From Kirkus Reviews:
It's hard to stay busy when you're a philosopher of evil whose theories are based exclusively on the face-to-face study of serial killers, so it's not surprising when Professor Niccolo Benedetti (The Werewolf Murder, 1992, etc.) intervenes in the feud between Clyde and Henry Pembroke, twin government contractors who can't agree to release specifications on a revolutionary new smokescrubber one of their employees has invented. Benedetti's initial reluctance to intercede--overcome when he hears that somebody has mysteriously driven all the birds from bird-watching Henry's estate--presumably indicates that he knows what his creator, despite his protests to the contrary, has evidently forgotten: This case is outside his bailiwick. Fortunately, the banishing of the birds is followed by events the professor feels more at home with when Clyde is kidnapped and killed by a coy abductor, who strangles him less than an hour before his ice-cream maker nephew Chip arrives with the million-dollar ransom--and then doesn't even touch the money. One more last-minute murder, one adorable cat (brother Henry, of course, is a cat fancier), and no more mystery will follow. If you're counting clues, you'll find this puzzle ingenious, fair (almost too fair--it's easier to solve than the average crossword), but also so thinly imagined, it's instantly forgettable. -- Copyright ©1994, Kirkus Associates, LP. All rights reserved.
From Publishers Weekly:
Even if Niccolo Benedetti, professor and self-styled expert on "Human Evil," often seems to be an agile, Mediterranean Nero Wolfe, this series remains notable for the ingenuity of DeAndrea's plotting and the quiet assurance of his prose.
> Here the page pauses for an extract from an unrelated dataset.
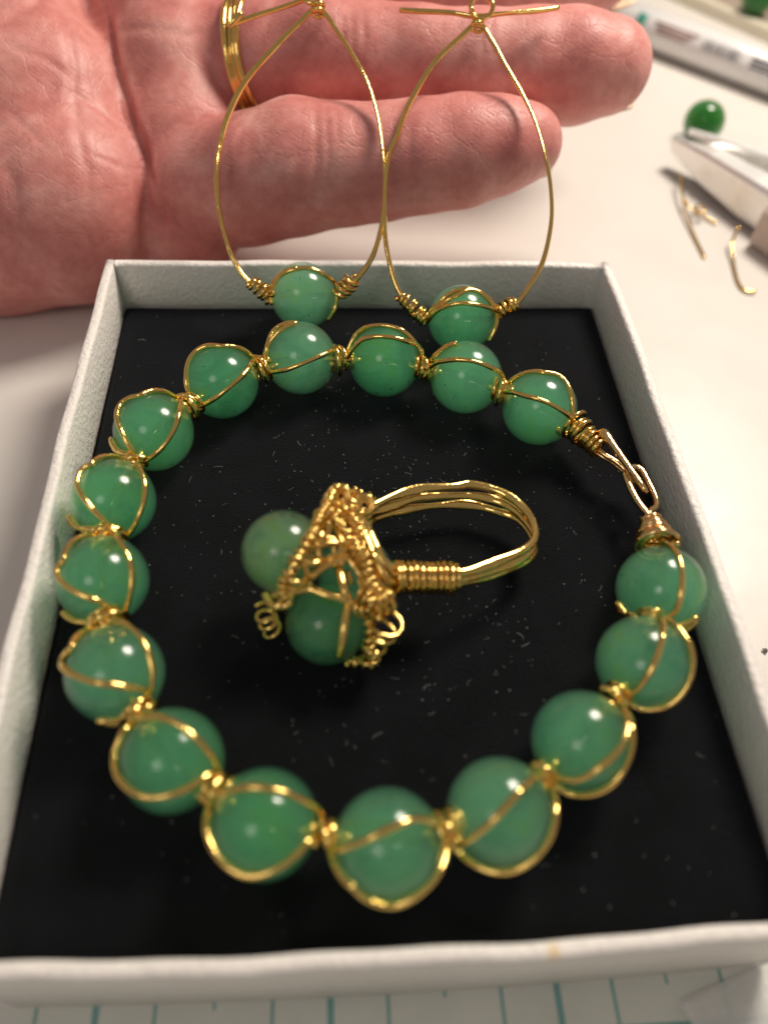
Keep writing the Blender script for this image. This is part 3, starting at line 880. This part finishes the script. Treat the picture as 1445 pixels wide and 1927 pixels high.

This latest case, following The Werewolf Murders , features several odd birds. The twin Pembroke brothers have lived all their lives together in rural Pennsylvania, amassing a fortune and occasionally feuding. Clyde loves bird watching; Henry raises and breeds tailless Manx cats. Both loved the same girl once, but Henry married her, and now his son Chip is building up an ice cream empire. The brothers have invented an air-cleaning device, but Clyde, whose beloved birds have fled the family estates (where a mysterious grape odor lingers in the still, birdless air), stands in the way of its manufacture. The mystery of the missing birds becomes the case of the abducted brother and then the case of the dead secretary. Niccolo, who also paints and likes to embellish his witty utterances with the occasional Italian flourish, does the intellectual digging, while PI Ron Gentry and his psychologist wife, Janet, take care of the grunt work. The threesome makes a charming team in this agreeably nutty case.